Over the past two years, Crunchyroll has been expanding more aggressively overseas, with translations into more major languages. Adding Portuguese recently made a huge difference for the company’s penetration in Portuguese-speaking Brazil.

Late last year, the company bought Viz Media Europe, beefing up its presence in Germany and France. Both are big anime markets, but especially France, whose decades-long animation heritage includes such much-loved institutions as Tin TinCowboys and Aliens, Blueberry, and Asterix and Obelix.

Crunchyroll is also moving ahead developing its own mobile games based on anime series. That sector is already huge, around $4 billion, with Fate/Grand Order alone generating an estimated $1 billion a year. Now Crunchyroll is hoping to create additional experiences that build on its shows’ success.

And Crunchyroll is moving into producing its own anime series, much as Netflix does and Amazon attempted. Two original series have already debuted, with another dozen on the way, including three Waage said haven’t been announced yet. Some of the series are created on contract with Japanese studios, but others come from the U.S. or elsewhere, building on a different sensibility that might appeal to a broader international audience.

Creating shows for its Western audience

“There’s an opportunity to shift the pipelines to produce content that resonates more with that Western audience,” Waage said. “We’re leveraging our data to push the market and super serve our audience.”
All those initiatives are a pretty good start on success. As Waage said, “It’s not niche anymore.”

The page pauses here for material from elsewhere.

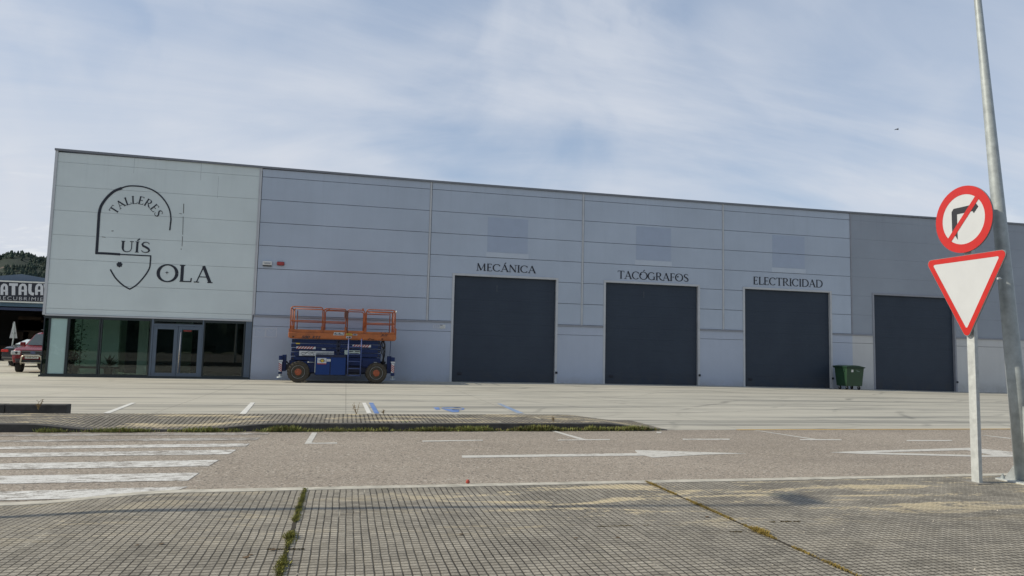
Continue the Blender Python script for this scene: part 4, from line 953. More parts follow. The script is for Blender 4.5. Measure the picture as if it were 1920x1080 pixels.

She’s right; with tens of millions of viewers, it’s certainly difficult to call Crunchyroll a niche service. But really, what we probably need to do is evolve our notions of what counts as “niche” in a time where even smaller services can potentially reach billions of viewers. Crunchyroll isn’t niche so much as tightly focused, unlike what Waage calls the big “utility” services that provide a wide range of programming for a general audience.

And that may be Crunchyroll’s secret weapon.

“Most of those are utility players, they feel like something you go to but not a home you come to,” Waage said. “But we are able to be that home for fans because we are fans. I don’t think we could do it otherwise.”